Columna publicada en #tuconstitución, 28.04.2015

Una Constitución política no es un papel que dicta la forma como debe o debería vivir un pueblo. No es un comando dictado desde el Olimpo. Debe ella ser, en lo posible, reflejo y cauce de las ambiciones y del despliegue del modo de ser de ese pueblo. Esta es la probable razón por la que el origen de dichos textos no sea muy relevante para su legitimidad: constituciones impuestas en dictadura han logrado a veces captar mejor -o adaptarse con mayor facilidad- al modo de ser de un pueblo que otras elaboradas en democracia por mentes sofisticadas y llenas de buenos deseos.

La pregunta relevante, entonces, es cómo es que una constitución puede reflejar la forma de vida de un cuerpo político. Quienes confían exageradamente en la razón dirán que una reunión de hombres sabios, ojalá académicos constitucionalistas, bastará a tal efecto. Quienes confían exageradamente en la representación dirán que una reunión de personas elegidas democráticamente asegurará un buen resultado. Pero lo cierto es que ninguna de estas opciones entrega garantía alguna de resolver el asunto que estamos discutiendo ni asegura mejores réditos.

De hecho, lo único que hace probable un buen resultado es asumir que la tarea de escribir una Constitución política que funcione excede con mucho las capacidades de cualquier asamblea de seres humanos, tenga o no respaldo democrático. Esto es así porque la pretensión de planificación a gran escala no se vuelve menos ilusoria según el apoyo que le preste o no una mayoría circunstancial, tal como nos muestra el antropólogo anarquista James Scott en su excelente libro “Seeing like a State”.

La única manera de esquivar el drama de engendrar algo que sea letra muerta o que se sostenga en la pura violencia nace de la conciencia de la limitación de la propia capacidad. Algo muy poco común en los seres humanos. Pero la pregunta importante es cómo es que esta conciencia puede tomar forma institucional ¿Existe una lógica para pensar el orden del poder que no caiga necesariamente en la soberbia?

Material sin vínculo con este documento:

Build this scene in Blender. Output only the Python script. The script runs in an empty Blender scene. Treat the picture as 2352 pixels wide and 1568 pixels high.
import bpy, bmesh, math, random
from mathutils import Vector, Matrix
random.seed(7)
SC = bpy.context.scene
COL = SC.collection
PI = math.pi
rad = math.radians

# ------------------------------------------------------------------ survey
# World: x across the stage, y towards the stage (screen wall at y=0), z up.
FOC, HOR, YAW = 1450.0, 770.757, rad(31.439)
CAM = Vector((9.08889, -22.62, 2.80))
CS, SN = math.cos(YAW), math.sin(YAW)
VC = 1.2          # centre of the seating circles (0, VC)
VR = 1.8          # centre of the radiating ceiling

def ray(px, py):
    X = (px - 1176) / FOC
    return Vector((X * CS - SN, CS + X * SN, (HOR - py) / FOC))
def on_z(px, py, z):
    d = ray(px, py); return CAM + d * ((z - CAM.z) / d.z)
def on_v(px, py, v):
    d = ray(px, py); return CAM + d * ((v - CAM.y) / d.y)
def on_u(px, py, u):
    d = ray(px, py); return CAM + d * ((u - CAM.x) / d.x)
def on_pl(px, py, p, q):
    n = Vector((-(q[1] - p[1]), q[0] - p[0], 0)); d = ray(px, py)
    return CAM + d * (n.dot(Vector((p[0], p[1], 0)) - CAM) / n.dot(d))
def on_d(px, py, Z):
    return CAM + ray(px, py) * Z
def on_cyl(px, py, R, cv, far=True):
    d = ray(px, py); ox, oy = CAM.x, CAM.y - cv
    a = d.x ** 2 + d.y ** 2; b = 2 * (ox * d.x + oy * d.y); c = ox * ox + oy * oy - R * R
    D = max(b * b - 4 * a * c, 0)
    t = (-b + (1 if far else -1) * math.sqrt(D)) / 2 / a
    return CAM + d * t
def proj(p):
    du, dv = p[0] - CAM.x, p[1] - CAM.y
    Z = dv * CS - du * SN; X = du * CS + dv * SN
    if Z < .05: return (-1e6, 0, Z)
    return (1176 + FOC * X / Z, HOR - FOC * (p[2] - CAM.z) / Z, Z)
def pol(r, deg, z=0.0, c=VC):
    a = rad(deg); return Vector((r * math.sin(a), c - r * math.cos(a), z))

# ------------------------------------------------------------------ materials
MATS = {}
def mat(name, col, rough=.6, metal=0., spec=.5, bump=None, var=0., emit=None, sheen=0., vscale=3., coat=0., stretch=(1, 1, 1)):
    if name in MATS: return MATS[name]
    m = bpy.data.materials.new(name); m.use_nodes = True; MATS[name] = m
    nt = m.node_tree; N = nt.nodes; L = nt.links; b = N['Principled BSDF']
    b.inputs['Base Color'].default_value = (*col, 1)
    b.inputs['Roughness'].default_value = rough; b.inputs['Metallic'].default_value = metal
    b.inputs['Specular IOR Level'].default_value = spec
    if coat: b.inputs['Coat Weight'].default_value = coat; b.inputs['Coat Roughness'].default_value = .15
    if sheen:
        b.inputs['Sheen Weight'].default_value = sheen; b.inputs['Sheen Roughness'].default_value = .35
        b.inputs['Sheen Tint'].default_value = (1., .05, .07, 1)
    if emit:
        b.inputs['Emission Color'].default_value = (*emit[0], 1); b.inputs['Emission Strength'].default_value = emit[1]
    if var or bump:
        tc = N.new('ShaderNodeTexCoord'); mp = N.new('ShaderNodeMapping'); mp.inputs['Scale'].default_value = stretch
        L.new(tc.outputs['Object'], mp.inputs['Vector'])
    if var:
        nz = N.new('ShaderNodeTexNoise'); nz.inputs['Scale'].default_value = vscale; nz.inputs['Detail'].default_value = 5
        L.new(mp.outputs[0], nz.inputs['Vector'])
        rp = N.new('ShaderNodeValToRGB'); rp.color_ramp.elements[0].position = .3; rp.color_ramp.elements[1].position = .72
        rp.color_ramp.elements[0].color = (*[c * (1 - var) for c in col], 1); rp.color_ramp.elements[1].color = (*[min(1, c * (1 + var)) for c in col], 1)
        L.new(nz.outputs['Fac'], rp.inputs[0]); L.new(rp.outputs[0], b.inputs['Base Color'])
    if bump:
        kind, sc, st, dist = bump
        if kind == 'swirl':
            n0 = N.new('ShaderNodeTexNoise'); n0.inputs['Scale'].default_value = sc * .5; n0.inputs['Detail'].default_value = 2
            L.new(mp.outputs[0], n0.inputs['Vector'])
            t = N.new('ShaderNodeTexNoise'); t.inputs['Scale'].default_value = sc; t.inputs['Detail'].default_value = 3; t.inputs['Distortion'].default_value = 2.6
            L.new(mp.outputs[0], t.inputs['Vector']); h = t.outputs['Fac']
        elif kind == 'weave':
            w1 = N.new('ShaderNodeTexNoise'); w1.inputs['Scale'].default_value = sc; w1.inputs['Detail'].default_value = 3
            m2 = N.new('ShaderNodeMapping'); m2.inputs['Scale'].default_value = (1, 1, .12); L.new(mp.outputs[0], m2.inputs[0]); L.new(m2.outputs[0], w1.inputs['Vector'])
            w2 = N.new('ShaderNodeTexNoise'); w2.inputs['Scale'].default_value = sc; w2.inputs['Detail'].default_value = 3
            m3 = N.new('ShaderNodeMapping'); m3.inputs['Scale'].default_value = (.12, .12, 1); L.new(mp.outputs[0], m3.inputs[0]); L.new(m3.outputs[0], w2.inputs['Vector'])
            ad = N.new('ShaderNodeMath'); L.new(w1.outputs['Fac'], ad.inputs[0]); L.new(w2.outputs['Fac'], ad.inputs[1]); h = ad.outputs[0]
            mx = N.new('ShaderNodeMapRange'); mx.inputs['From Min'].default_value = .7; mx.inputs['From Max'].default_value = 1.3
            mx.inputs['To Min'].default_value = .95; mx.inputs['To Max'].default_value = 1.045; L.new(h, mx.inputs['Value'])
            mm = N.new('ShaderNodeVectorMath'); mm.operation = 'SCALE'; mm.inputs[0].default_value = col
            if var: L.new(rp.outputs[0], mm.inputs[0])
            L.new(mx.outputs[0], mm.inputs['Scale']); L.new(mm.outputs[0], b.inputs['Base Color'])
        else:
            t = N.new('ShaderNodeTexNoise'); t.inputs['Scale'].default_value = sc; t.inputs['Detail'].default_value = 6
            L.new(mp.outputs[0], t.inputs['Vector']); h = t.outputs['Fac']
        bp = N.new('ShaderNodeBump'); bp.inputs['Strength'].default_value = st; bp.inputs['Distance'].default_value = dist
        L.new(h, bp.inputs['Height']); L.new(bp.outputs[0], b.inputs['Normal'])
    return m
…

Hay tres recetas -no necesariamente excluyentes- que tienen este objetivo: una es el paso del tiempo. Y esto no significa que la antigüedad de una Constitución la vuelva de por sí más adecuada, sino que ella ha sido purgada por reformas que la han ido adecuando. Es por ello que el camino de la reforma es siempre más razonable que la distractiva y presuntuosa idea de “redactar todo de nuevo”, como si los textos constitucionales exitosos no fueran siempre tributarios entre sí. La segunda es la idea hayekiana de que el mercado es capaz, dado su carácter de sistema de información descentralizado, de asignar de mejor manera los recursos que cualquier entidad estatal, por lo que la organización política debería ser funcional principalmente a la operación de éste. La tercera es el principio de subsidiariedad: la idea de que el despliegue de lo humano depende de una serie de instituciones irreductibles entre sí debido a su especial capacidad para custodiar bienes esenciales. Siendo esto así, la forma y el rol del Estado debe estar adecuada justamente a habilitar estas instituciones para que puedan cumplir sus funciones, que incluyen, a su vez, la protección habilitante de otras instituciones menores.

En Chile, este último principio está presente en la Constitución de 1980 y se podría decir que es parte de su sabiduría, aunque fue interpretado en los años sucesivos cada vez más en la línea del “laissez faire” hayekiano. En tiempos de amplia presión de la sociedad civil por mayor participación y de una evidentes fallas en proyectos claves de descentralización del poder en Chile (tales como la municipalización escolar y la regionalización), bien vale la pena retornar a esta idea para pensar nuestro futuro político. Invitar a este retorno -no decir la última palabra- fue lo que nos llevó en el Instituto de Estudios de la Sociedad– a publicar nuestro último libro: “Subsidiariedad, más allá del Estado y del mercado”.